New Horizons flyby
Artwork shows the New Horizons probe flying by a Kuiper Belt object known as 2014 MU69. (Credit: NASA)

Almost a year after New Horizons’ unprecedented flyby of Pluto, NASA has given the official go-ahead for the probe to fly past another icy object in the Kuiper Belt in 2019.

At the same time, the space agency decided to keep the Dawn spacecraft in orbit around the dwarf planet Ceres, rather than sending it out to another asteroid known as Adeona.

The decisions are part of NASA’s process for extending its planetary missions into the 2017-2018 time frame.

New Horizons’ extension means that mission operations will be supported as the piano-sized probe makes its way toward a Kuiper Belt object called 2014 MU69. The object was detected in 2014 during a Hubble Space Telescope search for post-Pluto targets that could be reached by New Horizons. The mission team already has been maneuvering the spacecraft in preparation for a flyby on Jan. 1, 2019.

The Kuiper Belt is the icy ring of material beyond the orbit of Neptune, extending out as far as 5 billion miles (55 astronomical units) from the sun.

“The New Horizons mission to Pluto exceeded our expectations and even today the data from the spacecraft continue to surprise,” Jim Green, NASA’s director of planetary science, said in today’s announcement. “We’re excited to continue onward into the dark depths of the outer solar system to a science target that wasn’t even discovered when the spacecraft launched.”

2014 MU69 is thought to be 20 to 30 miles wide. It lies a billion miles beyond Pluto, which is 3 billion miles from Earth.

Meanwhile, NASA’s Dawn mission will continue to circle Ceres, which is a mere 337 million miles away. The Dawn spacecraft was launched in 2007 and spent more than a year orbiting the asteroid Vesta before moving on to Ceres.

On Thursday, Dawn officially completed its primary mapping mission at Ceres.

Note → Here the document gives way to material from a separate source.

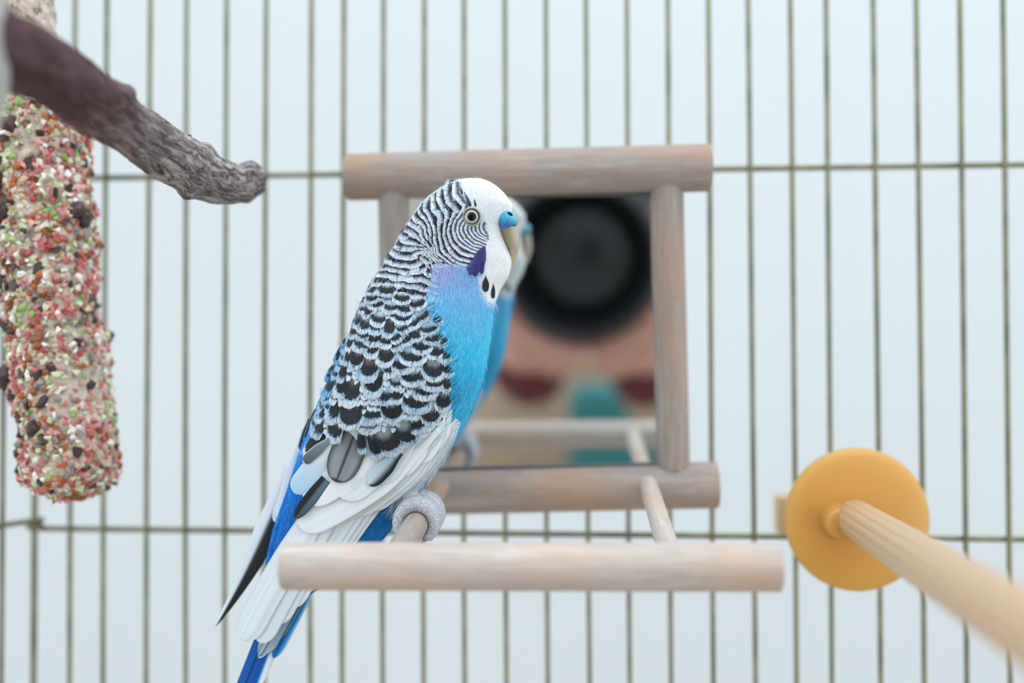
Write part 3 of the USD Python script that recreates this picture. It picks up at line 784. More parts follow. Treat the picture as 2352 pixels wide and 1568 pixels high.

Among the highlights of that mission were close-up looks at mysterious bright spots on Ceres’ surface that scientists suspect were created by the upwelling of salty subsurface water.

There had been talk of taking Dawn out of Cerean orbit and sending it to fly past Adeona in 2019, but today Green said the spacecraft would stay put.

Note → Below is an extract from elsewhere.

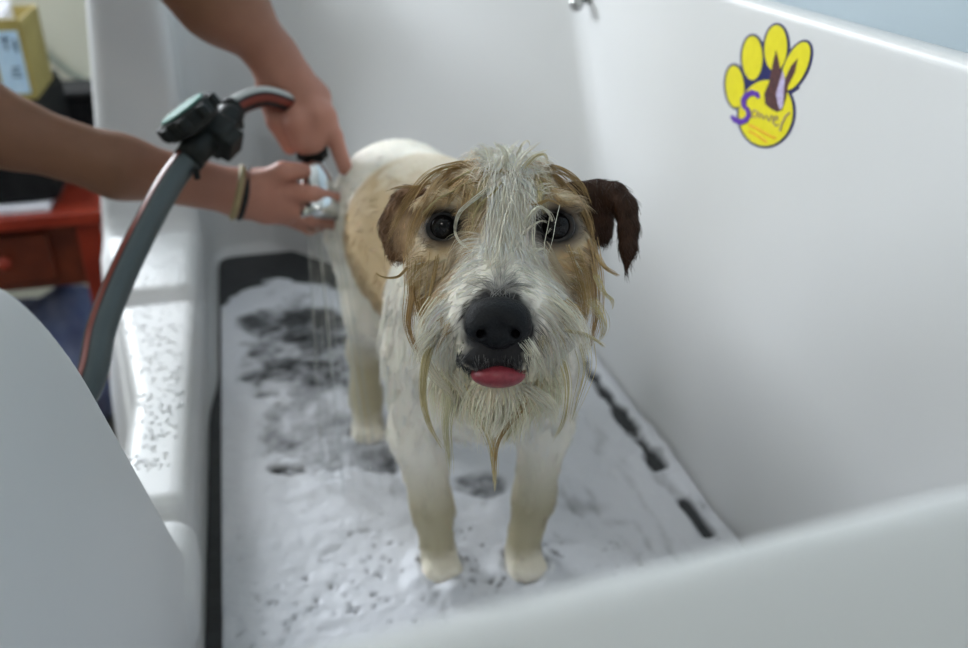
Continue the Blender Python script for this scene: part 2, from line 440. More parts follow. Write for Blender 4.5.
patch(305, 350, 68, 56, .44); patch(318, 330, 50, 24, .16); patch(262, 325, 26, 14, .24); patch(300, 372, 42, 16, .22)
patch(312, 430, 52, 42, .60, .7, .4); patch(290, 474, 20, 6, .16, .8, .6); patch(360, 462, 60, 14, .50, .7, .5)
patch(478, 488, 34, 13, .40, .8, .6); blob(400, 495, 40, 22, .25); blob(455, 545, 30, 18, .2)
blob(590, 510, 35, 12, .35); blob(560, 545, 40, 10, .3); blob(620, 525, 25, 7, .3)
blob(380, 540, 14, 40, .22); blob(450, 568, 40, 8, .35); blob(540, 570, 35, 8, .35)
# uncovered strip of mat along the right wall, closed by foam in places
e = (x - .400 - (n1 - .5) * .010)
strip = np.clip(1.3 - np.abs(e) / .009 + (n2 - .5) * 2.6, 0, 1) * np.clip((y - .74) / .02 + (n2 - .5) * 3, 0, 1)
strip = np.maximum(strip, np.clip(1.4 - np.abs(x - .401) / .007, 0, 1) * np.clip((.035 - np.abs(y - .66)) / .008, 0, 1))
strip = np.maximum(strip, .9 * np.clip((x - .4245) / .002, 0, 1))  # shadow line at the wall foot, put into the foam cover
cover = cover - 1.1 * strip
arc = 1.365 - 8 * (np.clip(x, -.1, .12) - .015) ** 2 - .25 * np.clip(x - .12, 0, 1)
edge = np.clip((y - arc + (n2 - .5) * .06) / .02, 0, 1); cover = cover - 1.5 * edge
spk = np.clip((n3 - .73) * 9, 0, 1) * np.clip((n1 - .42) * 5, 0, 1); cover = cover - .75 * spk * np.clip((.78 - y) / .1, .15, 1)
cover = cover - .28 * np.clip(nstreak - .52, 0, 1) * 4 * (y < 1.0) * (x > .1)
cover = np.clip(cover, -.2, 1.15)
H_ = .0004 + .0036 * np.clip(cover, 0, 1) + .006 * np.clip(cover - .55, 0, 1) * (n1 * 1.5) + (n2 - .5) * .003 * np.clip(cover * 2 - .6, 0, 1)
H_ = H_ + .030 * np.exp(-(((x - .40) / .05) ** 2)) * np.clip((n1 - .45) * 3, 0, 1) * (cover > .6) * np.clip((1.0 - y) * 6, 0, 1) * .25
H_[cover < .02] = -.004
for px_, py_ in ((.126, .645), (.205, .627), (.090, .89), (.205, .90)):
    rr_ = np.hypot(x - px_, (y - py_) * .8); H_ = H_ + np.where(cover > .3, .010 * np.exp(-((rr_ - .024) / .010) ** 2) * (.4 + 1.2 * n2), 0)
border = np.minimum(np.minimum(x - fx[0], fx[-1] - x), np.minimum(y - fy[0], fy[-1] - y)); H_ = np.where(border < .0015, -.006, H_)
cv = np.clip((cover - .08) / .75, 0, 1)[:, None] ** 1.1
fcol = V(.045, .048, .052) * (1 - cv) + V(.64, .655, .70) * cv
nxg, nyg = GX.shape; I = np.arange(nxg * nyg).reshape(nxg, nyg)
ff = np.stack([I[:-1, :-1], I[1:, :-1], I[1:, 1:], I[:-1, 1:]], -1).reshape(-1, 4)
keep = (cover[ff] > .0).any(1); ff = ff[keep]
used = np.unique(ff); mp = np.full(nxg * nyg, -1); mp[used] = np.arange(len(used))
add_mesh('soap_foam', np.stack([x, y, H_], 1)[used], mp[ff], foam_m, colors=fcol[used], label='white soap foam and suds spread over the black mat in the tub', cat='foam', kind='stuff')
# water drops standing on the side ledge
def clear(name, fac):
    m = bpy.data.materials.new(name); m.use_nodes = True
    N = m.node_tree.nodes; L = m.node_tree.links; N.clear()
    o = N.new('ShaderNodeOutputMaterial'); t = N.new('ShaderNodeBsdfTransparent'); g = N.new('ShaderNodeBsdfGlossy'); x = N.new('ShaderNodeMixShader'); lw = N.new('ShaderNodeLayerWeight')
    lw.inputs['Blend'].default_value = fac; g.inputs['Roughness'].default_value = .04; t.inputs['Color'].default_value = (.96, .98, .98, 1)
    L.new(lw.outputs['Fresnel'], x.inputs['Fac']); L.new(t.outputs[0], x.inputs[1]); L.new(g.outputs[0], x.inputs[2]); L.new(x.outputs[0], o.inputs[0])
    return m
drop_m = vary(mat('water_drop', rough=.04, spec=.8), (.70, .71, .72), (.76, .77, .78), 50)
vs = []; fs = []
for k in range(950):
    px = rng.uniform(-.215, -.106); py = rng.uniform(.74, 1.34)
    r = rng.uniform(.0006, .0022) * (1.4 if .75 < py < 1.05 else 1)
    zz = .3
    P_ = np.array([[px, py, q] for q in np.linspace(.14, .07, 60)], np.float32); d_ = tub_f(P_)
    i_ = np.argmax(d_ < 0)
    if i_ == 0: continue
    zz = P_[i_, 2] + (P_[i_ - 1, 2] - P_[i_, 2]) * (-d_[i_]) / (d_[i_ - 1] - d_[i_]) 
    nrm = grad(tub_f, np.array([[px, py, zz]]))[0]
    if nrm[2] < .6: continue
    Mx = frame_from(nrm, (1, 0, 0)); n0 = len(vs)
    for rr, hh in ((1, 0), (.92, .25), (.65, .48), (.3, .6)):
        for j in range(8):
            a_ = j * math.pi / 4; vs.append(V(px, py, zz) + Mx @ V(r * rr * math.cos(a_), r * rr * math.sin(a_), r * hh - .0001))
    vs.append(V(px, py, zz) + Mx @ V(0, 0, r * .62))
    for q in range(3):
        for j in range(8): fs.append((n0 + q * 8 + j, n0 + q * 8 + (j + 1) % 8, n0 + (q + 1) * 8 + (j + 1) % 8, n0 + (q + 1) * 8 + j))
    for j in range(8): fs.append((n0 + 24 + j, n0 + 24 + (j + 1) % 8, n0 + 32))
add_mesh('water_drops', vs, fs, drop_m, label='clear water drops splashed over the low white side ledge', cat='water', kind='stuff')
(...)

“The long-term monitoring of Ceres, particularly as it gets closer to perihelion – the part of its orbit with the shortest distance to the sun – has the potential to provide more significant science discoveries than a flyby of Adeona,” he said.

NASA said it would continue supporting seven other missions in need of extensions, contingent on available resources. Those missions include Mars Reconnaissance Orbiter, Mars Atmsphere and Volatile Evolution (a.k.a. MAVEN), the Opportunity and Curiosity rovers on Mars, the Mars Odyssey orbiter, Lunar Reconnaissance Orbiter and the NASA contribution to the European Space Agency’s Mars Express mission.